Film Review: Thoda Pyaar Thoda Magic

Thoda Pyaar Thoda Magic

Thoda Pyaar Thoda Magic
Thoda Pyaar Thoda Magic
Thoda Pyaar Thoda Magic
Thoda Pyaar Thoda Magic

Film: Thoda Pyaar Thoda Magic

Director: Kunal Kohli

Producers: Aditya Chopra, Kunal Kohli

Banner: Yash Raj Films

Cast: Saif Ali Khan, Rani Mukherji, Rishi Kapoor

Rating: 2.5/5

The clouds part, against a crystal blue sky stands a benevolent God and a chirpy fairy who doesn’t know what tears and pain is all about. God smiles knowingly and sends her to earth to help four kids in need of love.

A successful business man, hardened because life has taken away all that he ever held dear, has to take care of four kids whose life he roughened by being the cause of their parents’ death. They form the opposite ends of the spectrum that the fairy cycles right through to connect.

The director denies it but the premise is too similar to the Robert Stevenson warm Oscar-winning tale Mary Poppins to be ignored. Thankfully there are millions of elements that turn the little story around and stop it just in time to be a sad copy.

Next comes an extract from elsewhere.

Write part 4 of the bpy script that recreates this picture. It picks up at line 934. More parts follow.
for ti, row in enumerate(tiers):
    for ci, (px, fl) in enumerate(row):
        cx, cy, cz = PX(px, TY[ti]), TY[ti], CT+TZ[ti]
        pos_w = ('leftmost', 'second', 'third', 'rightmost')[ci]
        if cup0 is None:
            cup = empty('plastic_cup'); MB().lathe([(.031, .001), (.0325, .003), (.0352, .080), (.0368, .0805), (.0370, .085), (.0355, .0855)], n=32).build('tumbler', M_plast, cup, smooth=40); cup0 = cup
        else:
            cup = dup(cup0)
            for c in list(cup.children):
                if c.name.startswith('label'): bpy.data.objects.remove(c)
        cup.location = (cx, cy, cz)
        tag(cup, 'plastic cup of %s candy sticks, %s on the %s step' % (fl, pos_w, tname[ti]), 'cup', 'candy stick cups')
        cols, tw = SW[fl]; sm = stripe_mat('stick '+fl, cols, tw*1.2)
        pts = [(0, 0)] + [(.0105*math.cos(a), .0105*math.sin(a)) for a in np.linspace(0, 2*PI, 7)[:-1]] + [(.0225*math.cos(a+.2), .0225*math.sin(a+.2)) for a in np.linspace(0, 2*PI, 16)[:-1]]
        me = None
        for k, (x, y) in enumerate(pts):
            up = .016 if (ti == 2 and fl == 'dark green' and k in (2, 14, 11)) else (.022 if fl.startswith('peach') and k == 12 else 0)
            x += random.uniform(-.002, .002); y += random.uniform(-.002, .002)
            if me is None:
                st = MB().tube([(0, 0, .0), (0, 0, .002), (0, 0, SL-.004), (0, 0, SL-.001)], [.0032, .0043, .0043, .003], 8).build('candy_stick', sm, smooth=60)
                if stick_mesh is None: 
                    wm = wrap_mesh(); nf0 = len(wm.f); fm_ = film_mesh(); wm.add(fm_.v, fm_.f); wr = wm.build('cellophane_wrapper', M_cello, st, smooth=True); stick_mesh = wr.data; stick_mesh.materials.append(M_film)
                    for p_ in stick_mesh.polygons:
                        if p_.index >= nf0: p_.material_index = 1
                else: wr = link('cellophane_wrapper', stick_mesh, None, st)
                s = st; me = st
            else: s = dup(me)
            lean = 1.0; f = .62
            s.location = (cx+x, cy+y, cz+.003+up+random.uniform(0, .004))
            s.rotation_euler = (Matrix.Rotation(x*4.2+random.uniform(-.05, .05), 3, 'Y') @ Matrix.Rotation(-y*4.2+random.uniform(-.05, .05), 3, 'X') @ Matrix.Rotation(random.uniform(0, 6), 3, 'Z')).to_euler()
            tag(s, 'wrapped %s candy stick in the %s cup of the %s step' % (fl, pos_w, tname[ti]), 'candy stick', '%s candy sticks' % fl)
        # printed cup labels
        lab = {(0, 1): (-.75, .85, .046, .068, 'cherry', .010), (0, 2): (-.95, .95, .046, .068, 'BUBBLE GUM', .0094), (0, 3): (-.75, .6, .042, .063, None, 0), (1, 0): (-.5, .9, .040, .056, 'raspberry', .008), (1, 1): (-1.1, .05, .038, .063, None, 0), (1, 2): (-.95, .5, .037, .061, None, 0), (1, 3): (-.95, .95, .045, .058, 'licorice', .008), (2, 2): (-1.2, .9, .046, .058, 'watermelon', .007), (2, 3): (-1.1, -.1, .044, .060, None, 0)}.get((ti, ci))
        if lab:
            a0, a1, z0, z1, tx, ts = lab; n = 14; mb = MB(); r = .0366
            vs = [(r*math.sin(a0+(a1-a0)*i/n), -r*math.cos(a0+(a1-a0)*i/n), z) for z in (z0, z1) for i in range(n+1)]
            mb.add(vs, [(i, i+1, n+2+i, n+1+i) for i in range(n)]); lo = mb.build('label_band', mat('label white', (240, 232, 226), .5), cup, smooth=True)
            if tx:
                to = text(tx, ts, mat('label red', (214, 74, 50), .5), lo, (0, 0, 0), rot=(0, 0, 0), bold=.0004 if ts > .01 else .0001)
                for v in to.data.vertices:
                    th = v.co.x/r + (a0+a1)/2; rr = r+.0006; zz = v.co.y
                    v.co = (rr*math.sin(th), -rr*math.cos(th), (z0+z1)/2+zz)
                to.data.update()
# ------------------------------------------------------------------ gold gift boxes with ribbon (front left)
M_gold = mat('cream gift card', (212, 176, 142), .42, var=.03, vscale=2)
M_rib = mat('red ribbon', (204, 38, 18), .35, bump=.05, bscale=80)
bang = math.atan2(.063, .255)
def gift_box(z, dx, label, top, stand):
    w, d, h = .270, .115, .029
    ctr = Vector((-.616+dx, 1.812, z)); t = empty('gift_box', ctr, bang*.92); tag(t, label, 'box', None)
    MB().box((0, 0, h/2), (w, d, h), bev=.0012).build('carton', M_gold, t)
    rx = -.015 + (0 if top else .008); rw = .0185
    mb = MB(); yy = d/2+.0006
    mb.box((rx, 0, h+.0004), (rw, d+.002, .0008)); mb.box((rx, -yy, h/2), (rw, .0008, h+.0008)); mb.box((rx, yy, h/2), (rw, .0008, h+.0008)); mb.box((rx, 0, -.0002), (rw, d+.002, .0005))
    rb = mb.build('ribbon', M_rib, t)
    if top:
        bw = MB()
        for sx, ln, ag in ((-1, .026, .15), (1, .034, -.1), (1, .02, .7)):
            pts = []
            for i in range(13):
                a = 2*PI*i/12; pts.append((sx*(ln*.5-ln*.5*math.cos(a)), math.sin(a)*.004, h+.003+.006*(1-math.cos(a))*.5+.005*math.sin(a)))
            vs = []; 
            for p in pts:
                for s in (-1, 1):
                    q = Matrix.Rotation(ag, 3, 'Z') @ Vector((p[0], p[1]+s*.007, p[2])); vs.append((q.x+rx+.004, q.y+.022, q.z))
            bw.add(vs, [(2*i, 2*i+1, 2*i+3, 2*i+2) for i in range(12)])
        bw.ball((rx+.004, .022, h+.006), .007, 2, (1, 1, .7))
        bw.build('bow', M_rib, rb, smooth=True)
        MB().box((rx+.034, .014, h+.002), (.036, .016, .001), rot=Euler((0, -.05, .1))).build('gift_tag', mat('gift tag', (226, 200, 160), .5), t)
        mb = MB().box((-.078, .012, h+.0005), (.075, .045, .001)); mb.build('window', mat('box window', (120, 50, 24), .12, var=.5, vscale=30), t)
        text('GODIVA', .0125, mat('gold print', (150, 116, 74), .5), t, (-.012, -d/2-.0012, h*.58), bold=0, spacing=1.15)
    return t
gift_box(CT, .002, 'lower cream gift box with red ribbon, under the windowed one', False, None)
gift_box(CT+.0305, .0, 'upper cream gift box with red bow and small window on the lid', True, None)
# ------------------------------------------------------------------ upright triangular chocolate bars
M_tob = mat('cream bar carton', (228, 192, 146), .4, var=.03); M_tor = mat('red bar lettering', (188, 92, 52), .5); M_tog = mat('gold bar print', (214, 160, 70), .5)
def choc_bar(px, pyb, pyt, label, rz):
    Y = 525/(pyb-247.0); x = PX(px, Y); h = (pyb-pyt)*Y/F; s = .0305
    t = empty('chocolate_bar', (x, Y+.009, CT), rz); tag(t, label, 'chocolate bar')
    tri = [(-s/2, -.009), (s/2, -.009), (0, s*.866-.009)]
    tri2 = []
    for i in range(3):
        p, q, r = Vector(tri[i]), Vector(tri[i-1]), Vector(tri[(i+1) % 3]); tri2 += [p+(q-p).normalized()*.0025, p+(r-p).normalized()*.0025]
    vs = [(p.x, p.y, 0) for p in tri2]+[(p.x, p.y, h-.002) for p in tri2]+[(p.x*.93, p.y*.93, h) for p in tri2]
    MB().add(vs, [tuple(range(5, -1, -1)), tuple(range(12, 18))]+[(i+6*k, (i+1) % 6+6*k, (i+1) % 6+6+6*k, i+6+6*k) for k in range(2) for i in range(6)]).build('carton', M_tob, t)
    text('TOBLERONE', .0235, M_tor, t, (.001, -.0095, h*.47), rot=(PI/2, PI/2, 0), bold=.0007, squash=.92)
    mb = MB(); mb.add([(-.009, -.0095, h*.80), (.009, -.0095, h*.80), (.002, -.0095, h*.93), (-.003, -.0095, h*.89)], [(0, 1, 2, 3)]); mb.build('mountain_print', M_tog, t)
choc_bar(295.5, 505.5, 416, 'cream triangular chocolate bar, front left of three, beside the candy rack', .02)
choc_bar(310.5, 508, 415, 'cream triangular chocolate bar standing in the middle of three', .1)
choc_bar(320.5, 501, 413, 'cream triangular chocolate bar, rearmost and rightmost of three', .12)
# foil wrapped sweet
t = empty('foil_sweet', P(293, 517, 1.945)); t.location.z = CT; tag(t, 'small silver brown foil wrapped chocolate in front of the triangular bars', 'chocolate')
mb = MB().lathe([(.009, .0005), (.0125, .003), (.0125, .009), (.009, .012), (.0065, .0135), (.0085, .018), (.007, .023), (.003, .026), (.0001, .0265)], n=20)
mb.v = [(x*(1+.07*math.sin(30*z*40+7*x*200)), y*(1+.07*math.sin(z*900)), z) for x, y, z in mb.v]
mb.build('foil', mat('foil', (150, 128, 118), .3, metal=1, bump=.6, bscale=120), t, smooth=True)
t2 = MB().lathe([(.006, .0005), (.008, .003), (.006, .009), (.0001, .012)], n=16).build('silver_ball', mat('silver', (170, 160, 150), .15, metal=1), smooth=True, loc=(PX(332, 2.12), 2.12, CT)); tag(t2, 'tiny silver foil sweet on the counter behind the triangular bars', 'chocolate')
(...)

While its easy to dismiss the copy-part, it is not so with the ‘sad’ part of the equation. Not because it evokes the tears it wishes to but because it lets go of a thousand opportunities to endear, enthuse and excite an audience of not only exceedingly intelligent children but expectant adults. The colour, fanfare, creative liberties and technical smoothness please the eye but then the soul keeps surfacing asking for more. Which it doesn’t really except in moments.

Kunal Kohli’s labour of love ‘Thoda Pyaar Thoda Magic’ employs every cliche in the telling a story that has been done and redone in various forms across the world. There are movies that are predictable and then there are those that are not. TPTM falls in the former bracket, paving the way for the screenplay to charm its way into the audience’s hearts. Frankly, it does only a so-so job of it.

For example, the tricks the kids play on the unsuspecting Saif. Cute but after the first few ones not energetic enough. The exposition of the kids story is a teaser-style narrative than an engaging introduction. Speak to the camera, always an easy option for lazy writers. Rani’s entry into their life is less of a fresh breeze of air than intended. Screenplay at fault again.

Rani gaining the kids confidence. Expected but incomplete as she fails to gain ours. And of course, a whole lot of other feel-good, sincere efforts to charm that remain luke-warm.

It lacks the language of simplicity that is a necessary element in movies like these. And that’s not because it does not have a heart. It does. It has a good dose of creative thought as well. God’s kingdom, his touch-screen monitor of the world with special zoom-ins into people’s life. The interesting descent of Rani into human-dom, her subsequent tricks to entertain the kids and make a way for them into Saif’s heart. The museum sequence, for instance is a fairy-tale unveiling in front of one’s eyes, anything but commonplace!

The movie is definitely not bad. If you have trite dialogues to the Bhagwaan that go, ‘Aaj tak maine jo bhi chaha, tumne sab kuchh mujhse chheen liya’, (stopping just short of a aaj-khush-toh-bahut-huye-hoge-tum), you also have a peppy, cheerful and roly-poly God (played superbly by Rishi Kapoor) who laughs out loud when termed egoistic by his impish favourite fairy.

If you have four kids whose idea of taking revenge is not leaving any bathrooms free for their victim (quite fun to watch!) then you also have a Prada-wearing bimbette who conveniently walks in and out of the movie. (What WAS Ameesha doing in the movie anyway?)

And then you have Rani, who as always breezes through her role and every stock line with the same verve and zing that makes her so eminently watchable.

A controlled Saif is another wasted opportunity, besides the kids, that could have raised the entertainment bar much much higher.

Very hummable music and fresh lyrics bring a rosier tint to the movie but the editing takes away the pep, especially the repetitive Delhi city shots besides other cuts that are neither for effect, entertainment or anything else in between.

It’s heartening to see the hard work and thought that has gone behind the colourful and fantastical VFX in Thoda Pyaar, Thoda Magic. If only half that work had gone into making a more energetic screenplay, the movie would have turned out to be far more heart-warming than it does.